>> begin
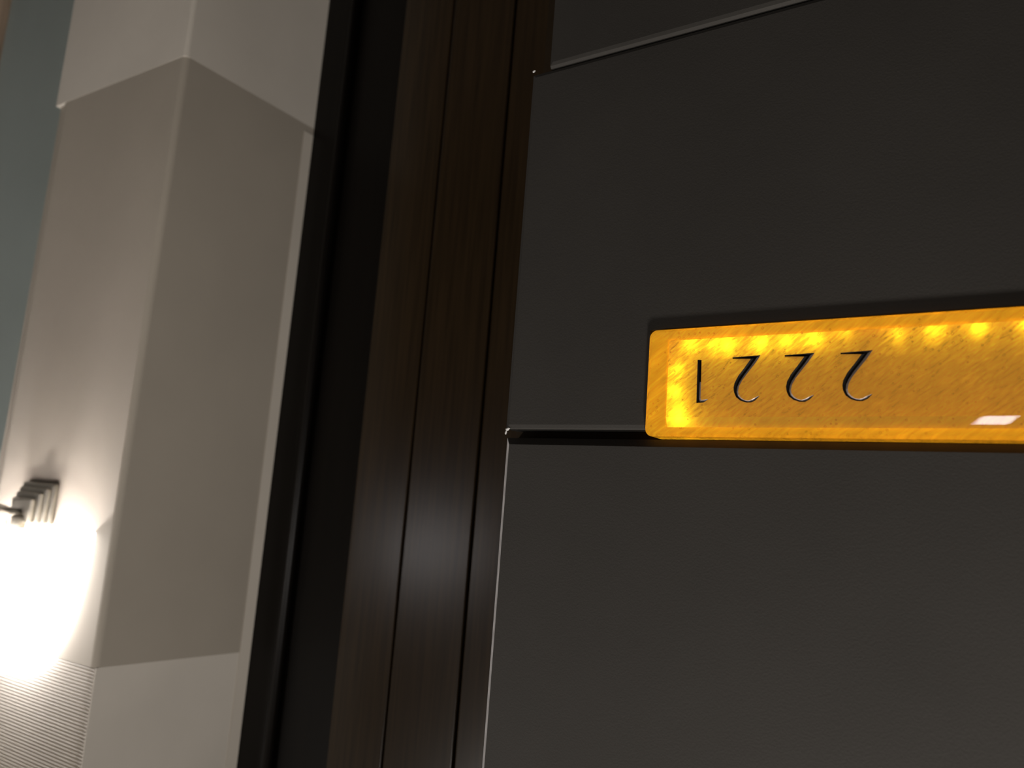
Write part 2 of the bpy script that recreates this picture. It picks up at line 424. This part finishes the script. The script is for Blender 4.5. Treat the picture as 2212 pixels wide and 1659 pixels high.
# the light box and its LEDs behind the glass: a row along the lower edge and a few at the end
obj('light_box', lbox(SIGN_R + 0.002 - ox, SX - 0.002 - ox, 0.0185, 0.0215, -0.160 - oz, -0.0765 - oz), M_black, sign)
leds = [(0.247, -0.149, 1.0), (0.229, -0.147, .5), (0.217, -0.146, 1.2), (0.191, -0.147, 1.2), (0.172, -0.147, .8), (0.152, -0.148, 1.1), (0.130, -0.150, .35),
        (0.096, -0.147, .45), (0.073, -0.148, .7), (0.046, -0.150, .8), (0.016, -0.150, .8), (-0.015, -0.150, .8),
        (0.258, -0.128, .55), (0.2595, -0.110, 1.0), (0.256, -0.092, 1.7)]
for x, z, p in leds:
    l = bpy.data.lights.new('led', 'POINT'); l.energy = 0.0046 * p; l.shadow_soft_size = 0.0015; l.color = (1.0, 0.93, 0.75)
    lo_ = bpy.data.objects.new('led', l); C.objects.link(lo_); lo_.parent = sign
    lo_.location = (x - ox, 0.0052, z - oz)

# ------------------------------------------------------------------ wall sconces
def copy_tree(o, parent=None):
    c = o.copy(); C.objects.link(c)
    if parent: c.parent = parent
    for ch in [x for x in S.objects if x.parent == o]: copy_tree(ch, c)
    return c
# local frame: origin on the wall at mid plate, -y out of the wall
sc = thing('wall_sconce', 'lit wall sconce with white glass bowl on the taupe pillar', 'lamp', (1.185, B, H))
BZ0, BZ1, BWD, BD = 0.058, 0.258, 0.141, 0.106
NT, NZ = 24, 16
def bowl(wd, dp, top):
    bm = bmesh.new(); rings = []
    for i in range(NZ + 1):
        t = (i / NZ) ** 0.8 if i < NZ else 0.999
        sw = 0.985 if i == 0 else max(0.0, 1 - t ** 2.8) ** 0.5
        rings.append([bm.verts.new((wd * sw * math.cos(math.pi * k / NT), 0.005 - (dp + 0.006) * sw * math.sin(math.pi * k / NT), BZ0 + (top - BZ0) * t)) for k in range(NT + 1)])
    for a, b in zip(rings, rings[1:]):
        for k in range(NT): bm.faces.new((a[k], a[k + 1], b[k + 1], b[k]))
    return bm
obj('glass_bowl', bowl(BWD, BD, BZ1), M_shade, sc, 'white glowing glass bowl, open underneath', smooth=True)
obj('dim_inner_shell', bowl(BWD - 0.003, BD - 0.003, BZ1 - 0.003), M_dim_shell, sc, smooth=True)  # added inner shell, dimmer so the shadow below the plate deepens
steps = ((0.042, -0.008, 0.000), (0.037, -0.014, 0.007), (0.032, -0.020, 0.014), (0.026, -0.027, 0.022))
for hw, y, z0 in steps:
    obj('plate_step', lbox(-hw + 0.006, hw + 0.006, y - 0.0005, y + 0.0078, z0, 0.056, 0.003), M_nickel, sc)
bm = bmesh.new()
lathe_into(bm, [(0.006, -0.026), (0.008, -0.040), (0.015, -0.062), (0.016, -0.068), (0.009, -0.074), (0.007, -0.088), (0.011, -0.092), (0.011, -0.098), (0.004, -0.101)], 'Y', (0.004, 0, 0.044), 24)
obj('arm', bm, M_chrome, sc, smooth=True)
bm = bmesh.new(); lathe_into(bm, [(0.010, 0.046), (0.012, 0.050), (0.012, 0.078), (0.008, 0.082), (0.008, 0.128), (0.010, 0.132)], 'Z', (0.004, -0.031, 0), 24)
obj('socket', bm, M_nickel, sc, smooth=True)
bm = bmesh.new(); lathe_into(bm, [(0.007, 0.132), (0.008, 0.140), (0.012, 0.154), (0.013, 0.168), (0.010, 0.180), (0.003, 0.186)], 'Z', (0.004, -0.031, 0), 20)
obj('bulb', bm, M_bulb, sc, smooth=True)
sc2 = copy_tree(sc)
sc2['label'] = 'lit wall sconce on the opposite corridor wall, glowing in the dark door'
sc2.location = (2.15, -1.0, H + 0.0); sc2.rotation_euler = (0, 0, math.pi)

# ------------------------------------------------------------------ ceiling downlights
for i, (x, y) in enumerate(DOWNLIGHTS):
    t = thing('ceiling_light', ['oblong recessed ceiling downlight in front of the number sign', 'unseen oblong ceiling downlight added to brighten the front of the pillar',
              'oblong recessed ceiling downlight over the far charcoal tiles'][i], 'lamp', (x, y, H + CEIL), -0.62, None)
    t['group'] = 'corridor ceiling downlights'
    bm = bmesh.new()
    for a in ((-0.043, 0.043, -0.086, -0.071), (-0.043, 0.043, 0.071, 0.086), (-0.043, -0.028, -0.071, 0.071), (0.028, 0.043, -0.071, 0.071)):
        box_into(bm, a[0], a[1], a[2], a[3], -0.012, 0.0)
    obj('frame', bm, M_frame, t)
    obj('diffuser', lbox(-0.027, 0.027, -0.070, 0.070, -0.008, -0.001), M_diff, t)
>> end
## What is expected
Output the material word for word, omitting its pictures.

## The completed task
Write part 2 of the bpy script that recreates this picture. It picks up at line 424. This part finishes the script. The script is for Blender 4.5. Treat the picture as 2212 pixels wide and 1659 pixels high.
# the light box and its LEDs behind the glass: a row along the lower edge and a few at the end
obj('light_box', lbox(SIGN_R + 0.002 - ox, SX - 0.002 - ox, 0.0185, 0.0215, -0.160 - oz, -0.0765 - oz), M_black, sign)
leds = [(0.247, -0.149, 1.0), (0.229, -0.147, .5), (0.217, -0.146, 1.2), (0.191, -0.147, 1.2), (0.172, -0.147, .8), (0.152, -0.148, 1.1), (0.130, -0.150, .35),
        (0.096, -0.147, .45), (0.073, -0.148, .7), (0.046, -0.150, .8), (0.016, -0.150, .8), (-0.015, -0.150, .8),
        (0.258, -0.128, .55), (0.2595, -0.110, 1.0), (0.256, -0.092, 1.7)]
for x, z, p in leds:
    l = bpy.data.lights.new('led', 'POINT'); l.energy = 0.0046 * p; l.shadow_soft_size = 0.0015; l.color = (1.0, 0.93, 0.75)
    lo_ = bpy.data.objects.new('led', l); C.objects.link(lo_); lo_.parent = sign
    lo_.location = (x - ox, 0.0052, z - oz)

# ------------------------------------------------------------------ wall sconces
def copy_tree(o, parent=None):
    c = o.copy(); C.objects.link(c)
    if parent: c.parent = parent
    for ch in [x for x in S.objects if x.parent == o]: copy_tree(ch, c)
    return c
# local frame: origin on the wall at mid plate, -y out of the wall
sc = thing('wall_sconce', 'lit wall sconce with white glass bowl on the taupe pillar', 'lamp', (1.185, B, H))
BZ0, BZ1, BWD, BD = 0.058, 0.258, 0.141, 0.106
NT, NZ = 24, 16
def bowl(wd, dp, top):
    bm = bmesh.new(); rings = []
    for i in range(NZ + 1):
        t = (i / NZ) ** 0.8 if i < NZ else 0.999
        sw = 0.985 if i == 0 else max(0.0, 1 - t ** 2.8) ** 0.5
        rings.append([bm.verts.new((wd * sw * math.cos(math.pi * k / NT), 0.005 - (dp + 0.006) * sw * math.sin(math.pi * k / NT), BZ0 + (top - BZ0) * t)) for k in range(NT + 1)])
    for a, b in zip(rings, rings[1:]):
        for k in range(NT): bm.faces.new((a[k], a[k + 1], b[k + 1], b[k]))
    return bm
obj('glass_bowl', bowl(BWD, BD, BZ1), M_shade, sc, 'white glowing glass bowl, open underneath', smooth=True)
obj('dim_inner_shell', bowl(BWD - 0.003, BD - 0.003, BZ1 - 0.003), M_dim_shell, sc, smooth=True)  # added inner shell, dimmer so the shadow below the plate deepens
steps = ((0.042, -0.008, 0.000), (0.037, -0.014, 0.007), (0.032, -0.020, 0.014), (0.026, -0.027, 0.022))
for hw, y, z0 in steps:
    obj('plate_step', lbox(-hw + 0.006, hw + 0.006, y - 0.0005, y + 0.0078, z0, 0.056, 0.003), M_nickel, sc)
bm = bmesh.new()
lathe_into(bm, [(0.006, -0.026), (0.008, -0.040), (0.015, -0.062), (0.016, -0.068), (0.009, -0.074), (0.007, -0.088), (0.011, -0.092), (0.011, -0.098), (0.004, -0.101)], 'Y', (0.004, 0, 0.044), 24)
obj('arm', bm, M_chrome, sc, smooth=True)
bm = bmesh.new(); lathe_into(bm, [(0.010, 0.046), (0.012, 0.050), (0.012, 0.078), (0.008, 0.082), (0.008, 0.128), (0.010, 0.132)], 'Z', (0.004, -0.031, 0), 24)
obj('socket', bm, M_nickel, sc, smooth=True)
bm = bmesh.new(); lathe_into(bm, [(0.007, 0.132), (0.008, 0.140), (0.012, 0.154), (0.013, 0.168), (0.010, 0.180), (0.003, 0.186)], 'Z', (0.004, -0.031, 0), 20)
obj('bulb', bm, M_bulb, sc, smooth=True)
sc2 = copy_tree(sc)
sc2['label'] = 'lit wall sconce on the opposite corridor wall, glowing in the dark door'
sc2.location = (2.15, -1.0, H + 0.0); sc2.rotation_euler = (0, 0, math.pi)

# ------------------------------------------------------------------ ceiling downlights
for i, (x, y) in enumerate(DOWNLIGHTS):
    t = thing('ceiling_light', ['oblong recessed ceiling downlight in front of the number sign', 'unseen oblong ceiling downlight added to brighten the front of the pillar',
              'oblong recessed ceiling downlight over the far charcoal tiles'][i], 'lamp', (x, y, H + CEIL), -0.62, None)
    t['group'] = 'corridor ceiling downlights'
    bm = bmesh.new()
    for a in ((-0.043, 0.043, -0.086, -0.071), (-0.043, 0.043, 0.071, 0.086), (-0.043, -0.028, -0.071, 0.071), (0.028, 0.043, -0.071, 0.071)):
        box_into(bm, a[0], a[1], a[2], a[3], -0.012, 0.0)
    obj('frame', bm, M_frame, t)
    obj('diffuser', lbox(-0.027, 0.027, -0.070, 0.070, -0.008, -0.001), M_diff, t)